Dans les open spaces, l’heure n’est plus aux bilans, mais à l’analyse comparative.
-«Tu savais que le banquier privé chez X gagne 30% de plus qu’ici ?»
-«Et moi qui pensais que mon salaire était correct…»
-«Je génère plus de PNB que tous leurs desk réunis pour un salaire inférieur au poste équivalent»
Les effets secondaires n’ont pas tardé : hausse des tensions, baisse de moral, et apparition brutale de ce que les RH appellent pudiquement des «sautes d’humeur». On assiste même à des mouvements sismiques dans les bureaux. Mais des DRH de banques consultés sur le sujet tentent de minimiser la portée de ces données. L'un d'eux nous explique que le salaire de base n'est pas calculé de la même manière chez tout le monde. A cela s'ajoutent les différents bonus, primes et challenges. Dans certains postes, les bonus sont une composante conséquente de la rémunération et ne sont pas reflétés dans les salaires de base, nous dit-on. Les banquiers disent aussi entendre tout et son contraire pour expliquer les écarts de salaires.

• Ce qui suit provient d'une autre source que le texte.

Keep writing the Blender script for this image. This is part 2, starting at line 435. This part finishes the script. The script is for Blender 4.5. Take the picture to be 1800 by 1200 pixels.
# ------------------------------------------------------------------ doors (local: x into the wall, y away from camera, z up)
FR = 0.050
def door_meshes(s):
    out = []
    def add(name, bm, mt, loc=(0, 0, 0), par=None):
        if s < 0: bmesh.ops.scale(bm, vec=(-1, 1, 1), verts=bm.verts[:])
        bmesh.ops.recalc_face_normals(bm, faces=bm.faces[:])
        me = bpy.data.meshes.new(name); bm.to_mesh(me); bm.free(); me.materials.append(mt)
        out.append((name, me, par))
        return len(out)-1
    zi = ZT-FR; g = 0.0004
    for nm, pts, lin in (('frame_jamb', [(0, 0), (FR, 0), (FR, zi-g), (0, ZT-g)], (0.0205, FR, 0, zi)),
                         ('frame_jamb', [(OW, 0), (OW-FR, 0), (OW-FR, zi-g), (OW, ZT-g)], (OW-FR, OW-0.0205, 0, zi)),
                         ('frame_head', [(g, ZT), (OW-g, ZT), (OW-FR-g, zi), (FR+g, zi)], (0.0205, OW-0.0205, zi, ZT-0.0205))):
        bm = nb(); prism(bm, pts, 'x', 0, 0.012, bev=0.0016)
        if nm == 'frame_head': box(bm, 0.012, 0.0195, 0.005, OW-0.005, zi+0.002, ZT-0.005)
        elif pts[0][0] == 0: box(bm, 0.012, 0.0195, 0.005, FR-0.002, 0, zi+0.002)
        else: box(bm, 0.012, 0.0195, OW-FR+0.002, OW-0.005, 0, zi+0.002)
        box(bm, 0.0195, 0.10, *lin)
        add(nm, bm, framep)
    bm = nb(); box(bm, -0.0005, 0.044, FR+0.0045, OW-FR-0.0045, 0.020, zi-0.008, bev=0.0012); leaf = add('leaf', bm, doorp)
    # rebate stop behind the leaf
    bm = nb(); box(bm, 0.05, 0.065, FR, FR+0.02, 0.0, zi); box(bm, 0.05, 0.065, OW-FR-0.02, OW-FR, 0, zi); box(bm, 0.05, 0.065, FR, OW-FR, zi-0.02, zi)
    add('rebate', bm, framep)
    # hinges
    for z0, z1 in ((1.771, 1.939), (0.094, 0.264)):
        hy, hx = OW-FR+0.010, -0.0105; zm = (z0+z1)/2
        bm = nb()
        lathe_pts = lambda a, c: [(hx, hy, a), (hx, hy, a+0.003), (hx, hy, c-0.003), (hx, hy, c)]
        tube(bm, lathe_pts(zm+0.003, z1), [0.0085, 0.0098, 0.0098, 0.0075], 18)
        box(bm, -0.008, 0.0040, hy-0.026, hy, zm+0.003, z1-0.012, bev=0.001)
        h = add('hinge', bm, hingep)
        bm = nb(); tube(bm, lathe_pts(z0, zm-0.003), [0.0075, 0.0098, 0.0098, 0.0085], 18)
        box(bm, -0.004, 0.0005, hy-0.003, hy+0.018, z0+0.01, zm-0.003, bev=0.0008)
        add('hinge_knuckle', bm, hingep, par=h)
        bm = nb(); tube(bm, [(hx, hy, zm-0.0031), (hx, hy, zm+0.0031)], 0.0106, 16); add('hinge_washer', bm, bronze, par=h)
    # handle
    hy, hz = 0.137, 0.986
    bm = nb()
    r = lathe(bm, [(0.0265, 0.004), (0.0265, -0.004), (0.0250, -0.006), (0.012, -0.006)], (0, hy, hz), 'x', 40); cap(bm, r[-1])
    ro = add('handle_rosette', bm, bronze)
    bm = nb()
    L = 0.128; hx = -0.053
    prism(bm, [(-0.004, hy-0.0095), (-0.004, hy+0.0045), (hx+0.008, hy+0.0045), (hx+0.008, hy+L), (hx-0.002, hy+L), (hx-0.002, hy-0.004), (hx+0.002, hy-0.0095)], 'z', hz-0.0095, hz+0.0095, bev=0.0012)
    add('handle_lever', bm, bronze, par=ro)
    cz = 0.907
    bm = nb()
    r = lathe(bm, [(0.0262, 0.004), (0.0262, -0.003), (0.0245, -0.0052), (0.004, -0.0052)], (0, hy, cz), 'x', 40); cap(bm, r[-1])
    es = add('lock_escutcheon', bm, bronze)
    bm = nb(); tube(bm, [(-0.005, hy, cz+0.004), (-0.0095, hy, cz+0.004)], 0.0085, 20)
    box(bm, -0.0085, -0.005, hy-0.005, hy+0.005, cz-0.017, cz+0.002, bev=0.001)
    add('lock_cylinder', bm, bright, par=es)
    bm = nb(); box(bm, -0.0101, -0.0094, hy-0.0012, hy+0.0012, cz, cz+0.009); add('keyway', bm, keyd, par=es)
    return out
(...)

En tout cas, ce matin, le seul cours qui intéresse les banquiers, ce n’est plus celui de l’USD/MAD, mais celui du «concurrent d’en face au même poste».
Dans un secteur où la grogne sociale est déjà latente, cet épisode n’avait vraiment rien d’utile. Il agit comme un catalyseur d’un malaise ancien que beaucoup feignent d’ignorer. Mais avec les chiffres désormais sur la table (ou sur WhatsApp), les managers auront du pain sur la planche.
La CNSS a expliqué mercredi soir que dès l’observation de la fuite des données, le protocole de sécurité informatique a été actionné avec des mesures correctives qui ont permis de contenir le chemin utilisé et de renforcer les infrastructures, ajoutant que des moyens ont été mis en œuvre pour identifier précisément les données concernées.
Rappelant que la protection des données personnelles et la confidentialité des informations de ses usagers constituent une priorité absolue, la CNSS a fait savoir qu’une enquête administrative interne est en cours alors que les autorités judiciaires compétentes ont été saisies par la Caisse.
A cet effet, «nous appelons l’ensemble des citoyens et médias à faire preuve de vigilance, de sens de la responsabilité et d’éviter tout acte de diffusion ou de partage de données fuitées ou falsifiées au risque de s’exposer à des conséquences judiciaires», conclut ce communiqué.